Britain, Allies Freeze Assets, Impose Travel Restrictions on Two Israeli Cabinet Ministers
Israel’s foreign minister calls the punishment ‘outrageous,’ and even some of Netanyahu’s competitors condemn the move.

Britain, a former colonial power in today’s Israel, is orchestrating a multi-country campaign to impose unprecedented sanctions on two ministers of the Jerusalem cabinet.
Prince Minister Starmer and allies, including Canada, Australia, and New Zealand, will impose travel bans and a freeze of assets against Israel’s finance minister, Betzalel Smotrich, and national security minister, Itamar Ben Gvir, the London Times reports. The two elected politicians are key members of Prime Minister Netanyahu’s coalition.
Under growing anti-Israel sentiments in Britain, Mr. Starmer recently said he had consulted with allies about punishing the Jewish state, and “what more we can do, including questions of sanctions.” Israel’s foreign minister, Gideon Sa’ar, called the move “outrageous,” and even some of Mr. Netanyahu’s top competitors condemned the move.

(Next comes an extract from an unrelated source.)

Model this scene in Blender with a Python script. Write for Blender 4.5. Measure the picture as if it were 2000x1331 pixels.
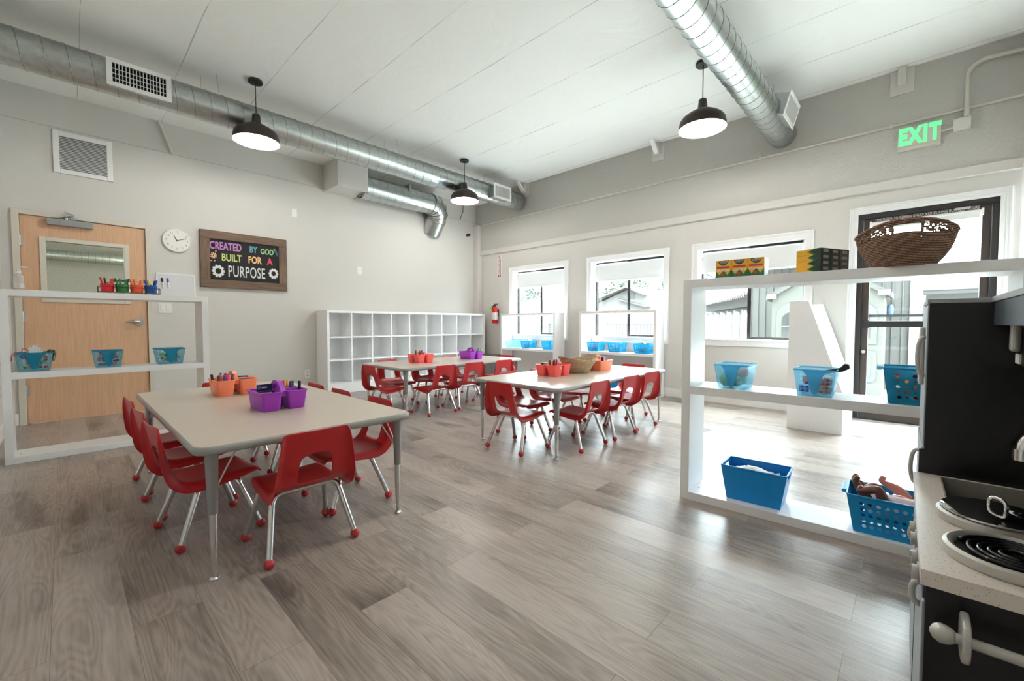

“I deeply disagree with Ministers Smotrich and Ben Gvir,” a leading Knesset opposition party leader, Benny Gantz, writes on X, “but the imposition of sanctions on ministers in the Israeli government by the British government is a profound moral failure and a bad message to the entire world.”
Israel, Mr. Gantz writes, is fighting a multi-front war against enemies that want it destroyed. “Pressure and sanctions should be directed at Iran, Hamas, and the Houthis,” he writes. “I call on the British government to stop this process that will fuel global terrorism.”
The move could become a “snow avalanche,” a top diplomatic commentator on Kann News, Soleiman Maswadeh, said. Following Britain, top European countries, including France and Germany, could also impose sanctions.
Messrs. Smotrich and Ben Gvir are uncomfortable allies who compete over a slice of Israeli constituency that includes settlers in Judea and Samaria, where there are often clashes with Arabs. They also advocate for more aggressive measures in Gaza than the rest of Mr. Netanayhu’s cabinet and top military officials are ready to employ. Both have said they favored renewed Jewish settlement in Gaza after Israel dismantled the effort in 2005.
“We survived Pharoah, we’ll survive Keir Starmer,” Mr. Ben Gvir wrote on his X account after the news broke Tuesday. “Boo to the White Paper,” he added — a reference to a 1939 British government policy document that reacted to anti-Jewish riots by Arabs in what was then British-mandated Palestine. The document shifted London’s policy by imposing limits on Jewish immigration from Europe on the eve of the Holocaust.
Mr. Smotrich was at Mitzpe Ziv, a Jewish settlement near Hebron, when he heard the news of the pending sanctions against him. “While I am here, I heard that Britain has decided to impose sanctions on me due to the fact that I am thwarting the establishment of the Palestinian state,” he said. “There could be no better timing. Britain has already tried once to prevent us from settling the cradle of our homeland and we will not allow it again. We are determined to continue building.”